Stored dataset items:
---*---
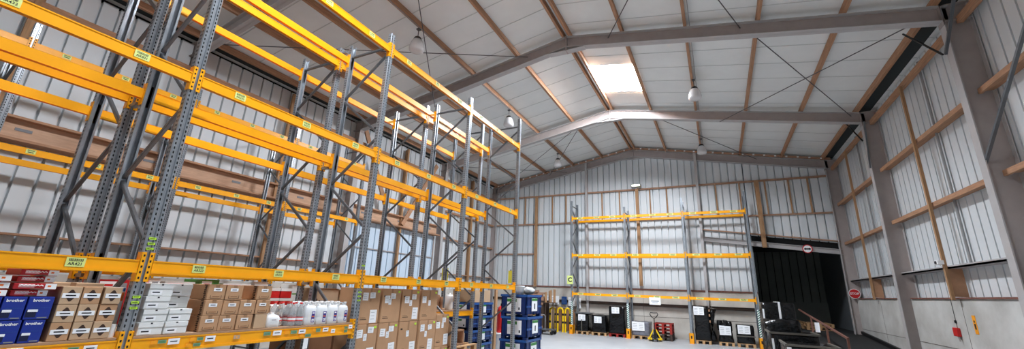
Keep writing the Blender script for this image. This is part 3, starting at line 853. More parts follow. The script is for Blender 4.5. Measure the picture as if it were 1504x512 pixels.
for r in range(3):
    for c in range(3 if r else 2):
        o=bp_ if first else copy_tree(bp_); first=False
        o.location=(XF-.06-r*.105,3.905-c*.112 ,Z0); 
        tag(o,'clear water bottle with red cap, %s row, %s from the jugs'%(['front','middle','back'][r],['first','second','third'][c]),'bottle','clear water bottles with red caps')
t=thing('squat_container','clear squat plastic container with white label left of the water bottles','container',(XF-.09,3.53,Z0))
b=MB(); loft(b,[rbox_ring(w_,d_,z) for w_,d_,z in ((.17,.12,0),(.18,.13,.01),(.18,.13,.11),(.15,.1,.135),(.06,.05,.15))],'jug'); b.build('container_body',t)
b=MB(); b.box(.064,.066,-.05,.05,.07,.105,'paper'); b.box(.066,.0665,-.03,.03,.082,.092,'ink_grey'); b.build('product_label',t)
b=MB(); b.lathe([(.02,0),(.02,.02),(.0001,.021)],'white',14,(0,0,.15)); b.build('cap',t)
carton('carton','low white carton behind the squat container and the bottles',None,3.46,3.98,Z0,1.60,'white_card',.3,x=-5.42)

# back to back rack: packs and cartons behind
XB_=-6.27
lay=[(1.2,1.5,.5,'red_pack'),(1.55,1.95,.42,'white_card'),(2.2,2.5,.5,'red_pack'),(2.52,2.8,.53,'white_card'),(2.85,3.2,.5,'white_card'),(3.25,3.5,.54,'leaf'),(3.55,3.95,.5,'white_card')]
ln=['red carton behind the flat packs','white carton behind the diamond cartons','red carton behind the white lidded cartons','white carton with red print behind the white lidded cartons','plain white carton behind the first lettered cartons','green printed carton behind the lettered cartons','plain white carton behind the last lettered cartons']
for (y0,y1,h,k),nm in zip(lay,ln):
    t,w,h,d=carton('back_carton',nm,'cartons on the rear rack shelf',y0,y1,Z0,Z0+h,k,.4,x=XB_,tape=False)
    print_part(t,'carton_marking',lambda b:(b.box(d,d+.001,-w*.4,w*.1,h*.8,h*.96,'white' if k!='white_card' else 'pink'),b.box(d+.001,d+.0015,-w*.3,w*.0,h*.85,h*.9,'red'),b.box(d,d+.001,w*.2,w*.42,h*.8,h*.93,'ink_grey' if k!='leaf' else 'green')))
for i in range(2):
    for j in range(3):
        t,w,h,d=carton('red_carton','small red carton with white lid, %s layer, %s on the rear shelf'%(['lower','middle','upper'][j],['left','right'][i]),'small red cartons on the rear shelf',4.25+i*.2,4.44+i*.2,Z0+j*.15,Z0+j*.15+.148,'red',.3,x=XB_,tape=False)
        print_part(t,'lid',lambda b:b.box(-d-.002,d+.002,-w/2-.001,w/2+.001,h*.72,h+.0005,'white_card'))
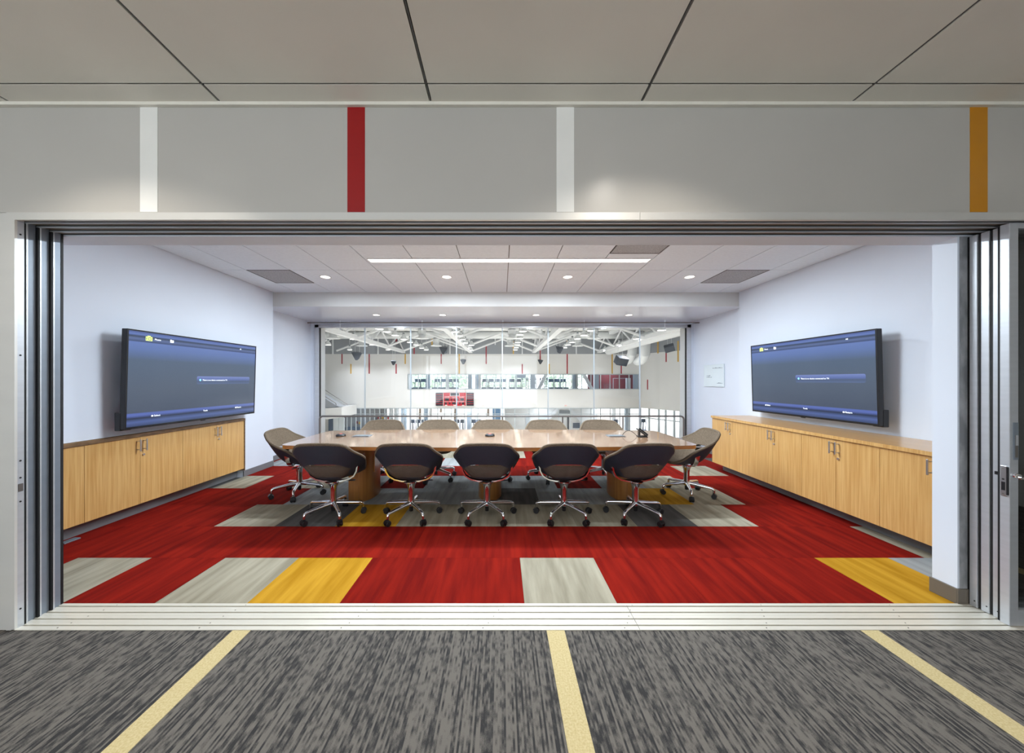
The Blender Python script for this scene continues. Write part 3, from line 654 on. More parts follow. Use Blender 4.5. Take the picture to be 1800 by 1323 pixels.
# ================================================================== chairs
def cat(keys, a):
    for i in range(len(keys)-1):
        if keys[i][0] <= a <= keys[i+1][0]+1e-9: break
    p0 = keys[max(i-1, 0)]; p1 = keys[i]; p2 = keys[i+1]; p3 = keys[min(i+2, len(keys)-1)]
    t = (a-p1[0])/(p2[0]-p1[0]); out = []
    for c in (1, 2, 3):
        m1 = (p2[c]-p0[c])/max(p2[0]-p0[0], 1e-6)*(p2[0]-p1[0]); m2 = (p3[c]-p1[c])/max(p3[0]-p1[0], 1e-6)*(p2[0]-p1[0])
        t2, t3 = t*t, t*t*t
        out.append((2*t3-3*t2+1)*p1[c]+(t3-2*t2+t)*m1+(-2*t3+3*t2)*p2[c]+(t3-t2)*m2)
    return out
RIM = [(0, 0, .265, .452), (35, .19, .26, .452), (60, .262, .17, .49), (85, .312, .03, .61), (105, .322, -.08, .67), (130, .288, -.20, .735), (148, .225, -.272, .808), (165, .11, -.298, .826), (180, 0, -.30, .828)]
SEAT = [(0, 0, .235, .44), (35, .15, .22, .435), (60, .18, .13, .425), (90, .172, 0, .425), (130, .150, -.12, .425), (180, 0, -.185, .43)]
def shell_pt(phi, t, off=0.0):
    a = abs(((phi+180) % 360)-180); sgn = 1 if ((phi+180) % 360)-180 >= 0 else -1
    R = cat(RIM, a); S = cat(SEAT, a)
    P0 = Vector((0, 0.02, .438)); P3 = Vector((sgn*R[0], R[1], R[2])); S_ = Vector((sgn*S[0], S[1], S[2]))
    P1 = P0.lerp(S_, 0.78); P1.z = S_.z-0.008
    P2 = S_*1.0; P2.x *= 1.04; P2.y = P2.y*1.04; P2.z = S_.z+0.16*(P3.z-S_.z)
    u = 1-t
    return P0*(u**3)+P1*(3*u*u*t)+P2*(3*u*t*t)+P3*(t**3)
NP, NT = 72, 28
def normal(phi, t):
    e = 0.4; a = shell_pt(phi+e, t)-shell_pt(phi-e, t); t0, t1 = max(t-0.01, 0.02), min(t+0.01, 1.0)
    b = shell_pt(phi, t1)-shell_pt(phi, t0); n = a.cross(b)
    if n.length < 1e-9: return Vector((0, 0, -1))
    n.normalize(); return n
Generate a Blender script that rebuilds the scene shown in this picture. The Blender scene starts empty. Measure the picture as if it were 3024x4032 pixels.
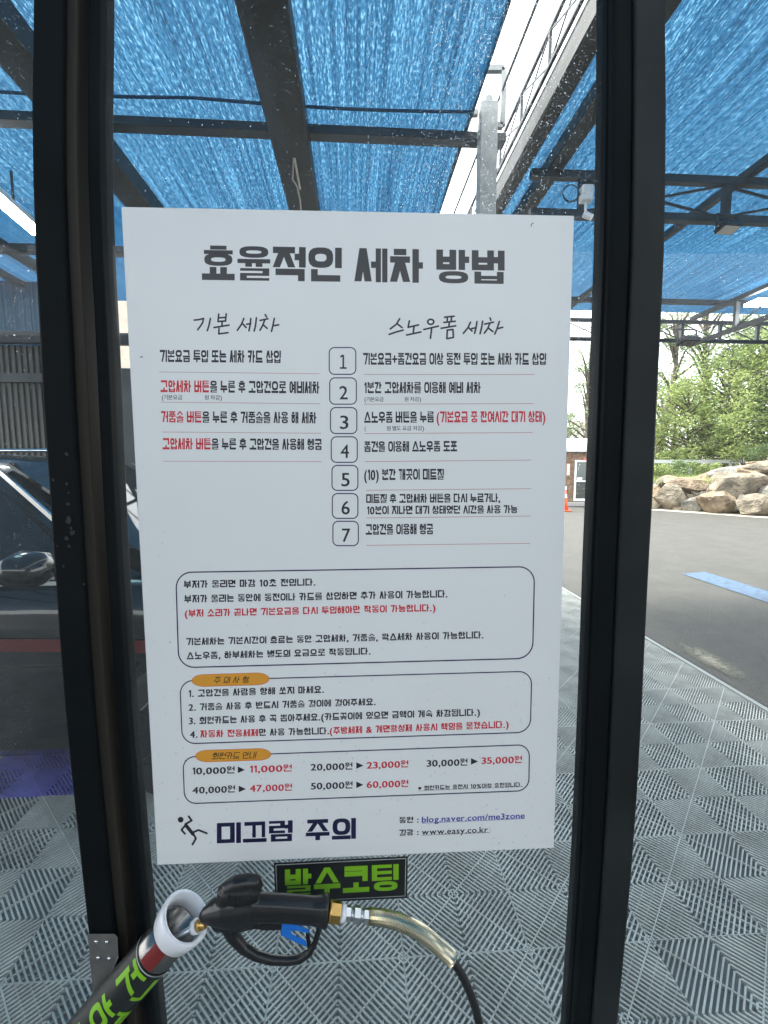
import bpy, bmesh, math, random
from mathutils import Vector, Matrix, noise
R = math.radians
rnd = random.Random(7)
S = bpy.context.scene
COL = S.collection

# ------------------------------------------------------------------ camera
CAMZ, PITCH, F = 1.54, R(5.9), 1800.0
cd = bpy.data.cameras.new('camera'); cam = bpy.data.objects.new('camera', cd); COL.objects.link(cam)
cd.sensor_fit = 'VERTICAL'; cd.sensor_height = 36; cd.lens = 36 * F / 4032
cd.clip_start = .02; cd.clip_end = 500
cam.location = (0, 0, CAMZ); cam.rotation_euler = (R(90) - PITCH, 0, 0)
S.camera = cam
# ------------------------------------------------------------------ world, sun, exposure
W = bpy.data.worlds.new('World'); S.world = W; W.use_nodes = True
nt = W.node_tree; sky = nt.nodes.new('ShaderNodeTexSky'); sky.sky_type = 'NISHITA'; sky.sun_disc = False
SUN_EL, SUN_AZ = R(58), R(-50)       # azimuth measured from +Y towards +X
sky.sun_elevation = SUN_EL; sky.sun_rotation = SUN_AZ
sky.dust_density = 5.0; sky.air_density = 1.0; sky.ozone_density = .6
mixs = nt.nodes.new('ShaderNodeMix'); mixs.data_type = 'RGBA'; mixs.inputs[0].default_value = .75; mixs.inputs[7].default_value = (7.6, 7.7, 7.6, 1)   # thin white overcast over the clear sky
nt.links.new(sky.outputs[0], mixs.inputs[6]); nt.links.new(mixs.outputs[2], nt.nodes['Background'].inputs[0])
nt.nodes['Background'].inputs[1].default_value = .12
sl = bpy.data.lights.new('sun', 'SUN'); sl.energy = 1.8; sl.angle = R(12); sl.color = (1, .95, .87)
so = bpy.data.objects.new('sun', sl); COL.objects.link(so)
so.rotation_euler = Vector((-math.sin(SUN_AZ) * math.cos(SUN_EL), -math.cos(SUN_AZ) * math.cos(SUN_EL), -math.sin(SUN_EL))).to_track_quat('-Z', 'Y').to_euler()
vs = S.view_settings; vs.view_transform = 'Standard'; vs.look = 'None'; vs.gamma = 1; vs.exposure = 2.5; vs.use_curve_mapping = False
S.cycles.max_bounces = 8; S.cycles.diffuse_bounces = 4; S.cycles.glossy_bounces = 3; S.cycles.transmission_bounces = 6; S.cycles.transparent_max_bounces = 12
S.cycles.caustics_reflective = False; S.cycles.caustics_refractive = False; S.cycles.sample_clamp_indirect = 4
S.cycles.use_denoising = True

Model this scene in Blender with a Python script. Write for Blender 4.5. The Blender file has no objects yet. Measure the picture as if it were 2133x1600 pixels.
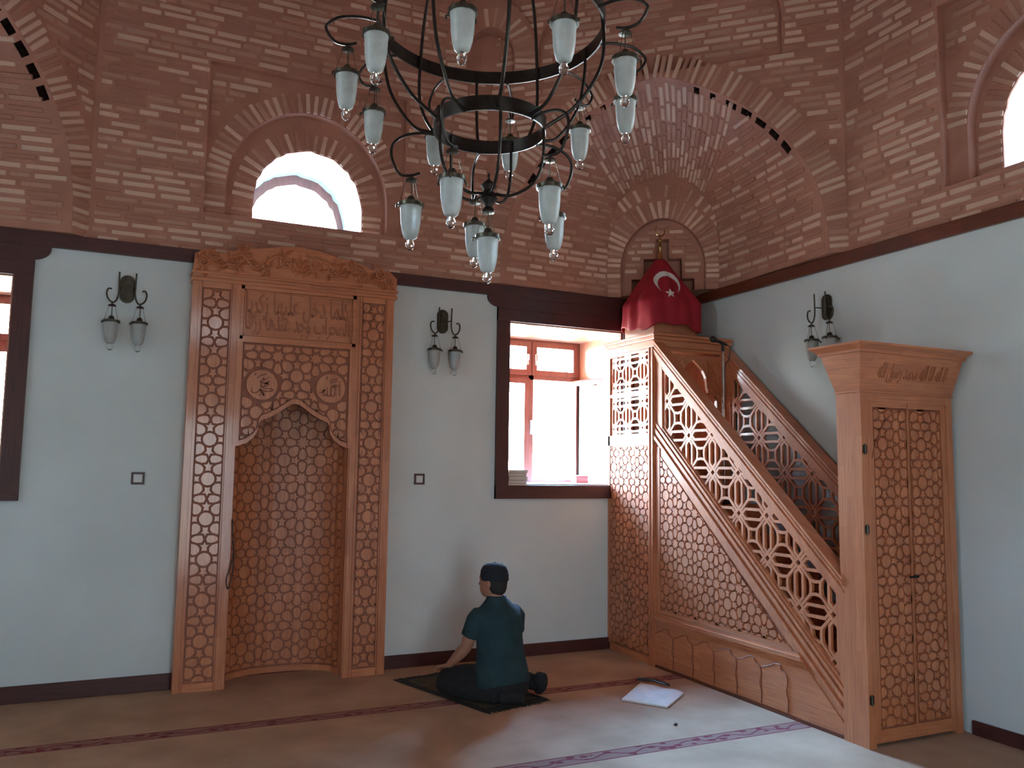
---*---
Aim
Look for the word "Python" and return every line where it occurs.

Full solution
The Blender Python script for this scene continues. Write part 3, from line 654 on. More parts follow. Use Blender 4.5. Take the picture to be 1800 by 1323 pixels.
Model this scene in Blender with a Python script. Write for Blender 4.5. The Blender file has no objects yet. Measure the picture as if it were 2133x1600 pixels.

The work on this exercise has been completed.